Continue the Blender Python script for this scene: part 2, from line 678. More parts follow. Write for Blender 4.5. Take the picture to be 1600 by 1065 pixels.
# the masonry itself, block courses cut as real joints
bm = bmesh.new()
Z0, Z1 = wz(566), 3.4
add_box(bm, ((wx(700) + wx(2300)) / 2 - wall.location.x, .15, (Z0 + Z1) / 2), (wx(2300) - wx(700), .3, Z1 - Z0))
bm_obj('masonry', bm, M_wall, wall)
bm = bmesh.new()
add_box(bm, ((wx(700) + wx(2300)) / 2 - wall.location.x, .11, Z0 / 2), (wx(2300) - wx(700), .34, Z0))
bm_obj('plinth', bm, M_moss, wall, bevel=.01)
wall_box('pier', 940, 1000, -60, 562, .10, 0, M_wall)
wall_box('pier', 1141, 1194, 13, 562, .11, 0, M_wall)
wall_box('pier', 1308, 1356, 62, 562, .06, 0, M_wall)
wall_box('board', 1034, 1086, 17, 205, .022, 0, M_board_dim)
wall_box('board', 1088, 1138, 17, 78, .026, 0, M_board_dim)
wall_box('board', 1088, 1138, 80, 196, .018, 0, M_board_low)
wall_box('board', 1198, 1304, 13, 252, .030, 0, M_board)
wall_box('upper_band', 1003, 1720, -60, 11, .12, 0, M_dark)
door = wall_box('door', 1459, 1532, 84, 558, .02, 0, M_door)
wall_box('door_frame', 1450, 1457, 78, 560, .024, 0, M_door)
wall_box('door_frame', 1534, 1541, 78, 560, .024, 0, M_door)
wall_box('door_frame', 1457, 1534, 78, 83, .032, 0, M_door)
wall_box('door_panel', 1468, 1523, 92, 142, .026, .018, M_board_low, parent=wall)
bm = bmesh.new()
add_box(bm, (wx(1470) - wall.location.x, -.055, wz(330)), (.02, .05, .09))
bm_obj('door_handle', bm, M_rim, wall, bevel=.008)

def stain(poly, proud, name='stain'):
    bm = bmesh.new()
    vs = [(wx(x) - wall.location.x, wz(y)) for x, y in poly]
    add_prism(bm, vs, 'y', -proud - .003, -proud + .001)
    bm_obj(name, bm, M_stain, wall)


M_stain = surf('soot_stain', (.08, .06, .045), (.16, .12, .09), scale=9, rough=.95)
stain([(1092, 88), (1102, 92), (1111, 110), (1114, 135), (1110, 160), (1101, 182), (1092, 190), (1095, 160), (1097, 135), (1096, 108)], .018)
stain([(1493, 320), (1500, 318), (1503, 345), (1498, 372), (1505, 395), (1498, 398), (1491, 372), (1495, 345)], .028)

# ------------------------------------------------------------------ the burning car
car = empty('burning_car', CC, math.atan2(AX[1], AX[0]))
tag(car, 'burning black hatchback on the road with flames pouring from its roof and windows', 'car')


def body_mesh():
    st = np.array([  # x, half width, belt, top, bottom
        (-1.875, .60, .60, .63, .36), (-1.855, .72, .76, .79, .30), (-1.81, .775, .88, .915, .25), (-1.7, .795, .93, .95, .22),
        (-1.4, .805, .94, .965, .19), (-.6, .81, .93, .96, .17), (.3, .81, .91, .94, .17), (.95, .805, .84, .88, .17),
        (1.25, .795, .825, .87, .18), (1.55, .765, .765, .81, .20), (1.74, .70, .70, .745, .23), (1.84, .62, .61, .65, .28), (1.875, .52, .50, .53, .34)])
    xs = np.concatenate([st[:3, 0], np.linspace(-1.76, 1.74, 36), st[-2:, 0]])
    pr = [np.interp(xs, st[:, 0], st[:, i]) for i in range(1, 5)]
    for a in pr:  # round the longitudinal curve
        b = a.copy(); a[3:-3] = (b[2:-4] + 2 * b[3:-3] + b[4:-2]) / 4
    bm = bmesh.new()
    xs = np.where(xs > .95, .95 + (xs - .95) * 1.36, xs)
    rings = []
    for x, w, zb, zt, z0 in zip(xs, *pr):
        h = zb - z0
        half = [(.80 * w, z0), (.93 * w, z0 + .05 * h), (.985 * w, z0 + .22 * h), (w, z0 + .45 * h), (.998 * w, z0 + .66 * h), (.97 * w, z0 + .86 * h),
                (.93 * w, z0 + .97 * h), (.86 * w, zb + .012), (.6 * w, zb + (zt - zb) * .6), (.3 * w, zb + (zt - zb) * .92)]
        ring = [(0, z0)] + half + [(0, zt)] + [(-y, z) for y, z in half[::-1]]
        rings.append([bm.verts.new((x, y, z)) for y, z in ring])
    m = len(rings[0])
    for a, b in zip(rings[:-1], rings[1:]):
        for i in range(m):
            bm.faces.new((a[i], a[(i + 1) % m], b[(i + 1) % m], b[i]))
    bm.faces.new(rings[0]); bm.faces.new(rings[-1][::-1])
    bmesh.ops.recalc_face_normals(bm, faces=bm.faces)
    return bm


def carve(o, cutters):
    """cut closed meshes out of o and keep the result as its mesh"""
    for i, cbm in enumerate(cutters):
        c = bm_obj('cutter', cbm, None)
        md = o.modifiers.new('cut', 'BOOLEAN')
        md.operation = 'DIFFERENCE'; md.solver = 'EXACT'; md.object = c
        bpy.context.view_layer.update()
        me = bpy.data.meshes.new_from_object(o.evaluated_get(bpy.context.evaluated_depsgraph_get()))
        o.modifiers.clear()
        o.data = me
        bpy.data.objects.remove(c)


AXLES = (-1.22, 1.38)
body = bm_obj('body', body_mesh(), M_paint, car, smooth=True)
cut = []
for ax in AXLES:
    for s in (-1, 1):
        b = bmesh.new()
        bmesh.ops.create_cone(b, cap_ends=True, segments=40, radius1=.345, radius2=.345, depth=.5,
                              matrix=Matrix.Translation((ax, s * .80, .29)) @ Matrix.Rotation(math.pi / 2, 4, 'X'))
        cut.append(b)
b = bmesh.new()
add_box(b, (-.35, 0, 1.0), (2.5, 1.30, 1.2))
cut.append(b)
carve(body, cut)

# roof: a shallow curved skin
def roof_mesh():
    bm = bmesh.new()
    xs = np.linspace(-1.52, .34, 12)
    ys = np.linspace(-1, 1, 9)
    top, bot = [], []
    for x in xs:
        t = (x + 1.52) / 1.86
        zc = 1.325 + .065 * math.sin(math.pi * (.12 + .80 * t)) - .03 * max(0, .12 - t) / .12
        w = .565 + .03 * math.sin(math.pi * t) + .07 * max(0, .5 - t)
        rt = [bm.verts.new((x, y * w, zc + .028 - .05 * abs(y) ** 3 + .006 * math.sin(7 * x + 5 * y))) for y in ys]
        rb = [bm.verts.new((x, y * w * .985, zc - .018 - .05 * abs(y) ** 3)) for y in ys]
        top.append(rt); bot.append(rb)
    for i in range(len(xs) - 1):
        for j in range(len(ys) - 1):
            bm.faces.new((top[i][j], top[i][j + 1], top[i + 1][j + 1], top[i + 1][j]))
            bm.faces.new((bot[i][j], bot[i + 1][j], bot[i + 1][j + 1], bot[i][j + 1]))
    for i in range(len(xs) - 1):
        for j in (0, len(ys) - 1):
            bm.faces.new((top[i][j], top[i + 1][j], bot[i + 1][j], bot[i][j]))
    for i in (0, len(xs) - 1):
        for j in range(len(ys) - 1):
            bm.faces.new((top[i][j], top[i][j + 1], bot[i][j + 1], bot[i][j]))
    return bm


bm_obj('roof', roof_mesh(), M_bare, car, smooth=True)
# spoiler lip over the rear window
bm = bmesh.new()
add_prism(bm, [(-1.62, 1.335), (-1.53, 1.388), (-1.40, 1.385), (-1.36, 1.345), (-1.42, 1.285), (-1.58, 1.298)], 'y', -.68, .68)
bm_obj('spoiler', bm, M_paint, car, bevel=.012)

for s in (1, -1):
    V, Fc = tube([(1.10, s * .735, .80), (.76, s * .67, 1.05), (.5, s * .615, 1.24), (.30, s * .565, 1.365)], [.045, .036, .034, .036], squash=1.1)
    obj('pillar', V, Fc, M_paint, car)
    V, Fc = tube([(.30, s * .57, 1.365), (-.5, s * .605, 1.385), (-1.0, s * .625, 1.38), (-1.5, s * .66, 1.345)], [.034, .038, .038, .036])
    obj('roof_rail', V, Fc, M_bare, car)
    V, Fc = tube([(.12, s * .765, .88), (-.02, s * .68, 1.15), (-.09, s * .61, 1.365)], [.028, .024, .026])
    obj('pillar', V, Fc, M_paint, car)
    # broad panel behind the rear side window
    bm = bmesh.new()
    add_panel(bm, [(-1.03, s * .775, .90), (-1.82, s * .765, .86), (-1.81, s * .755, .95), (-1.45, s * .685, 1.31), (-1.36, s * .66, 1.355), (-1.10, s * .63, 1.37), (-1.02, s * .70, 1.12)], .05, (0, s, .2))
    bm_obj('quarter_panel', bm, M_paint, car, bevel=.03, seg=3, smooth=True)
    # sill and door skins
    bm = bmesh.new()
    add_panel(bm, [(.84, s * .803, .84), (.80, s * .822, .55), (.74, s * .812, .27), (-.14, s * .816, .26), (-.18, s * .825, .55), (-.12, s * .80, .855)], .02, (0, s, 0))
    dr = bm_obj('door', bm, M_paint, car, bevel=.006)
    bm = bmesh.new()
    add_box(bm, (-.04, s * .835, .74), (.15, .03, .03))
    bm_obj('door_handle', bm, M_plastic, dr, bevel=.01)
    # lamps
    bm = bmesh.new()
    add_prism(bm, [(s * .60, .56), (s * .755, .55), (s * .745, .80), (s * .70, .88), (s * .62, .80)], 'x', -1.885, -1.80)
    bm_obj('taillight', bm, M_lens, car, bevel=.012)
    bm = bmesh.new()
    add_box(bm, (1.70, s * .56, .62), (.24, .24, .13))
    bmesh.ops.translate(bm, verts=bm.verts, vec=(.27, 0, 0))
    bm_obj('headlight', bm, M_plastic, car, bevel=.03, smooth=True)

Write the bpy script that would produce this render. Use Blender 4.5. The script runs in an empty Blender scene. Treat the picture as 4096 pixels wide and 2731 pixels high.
=======
### Exercise goal
From the entries above, select each line containing the string "script".

### The answer
Continue the Blender Python script for this scene: part 2, from line 678. More parts follow. Write for Blender 4.5. Take the picture to be 1600 by 1065 pixels.
Write the bpy script that would produce this render. Use Blender 4.5. The script runs in an empty Blender scene. Treat the picture as 4096 pixels wide and 2731 pixels high.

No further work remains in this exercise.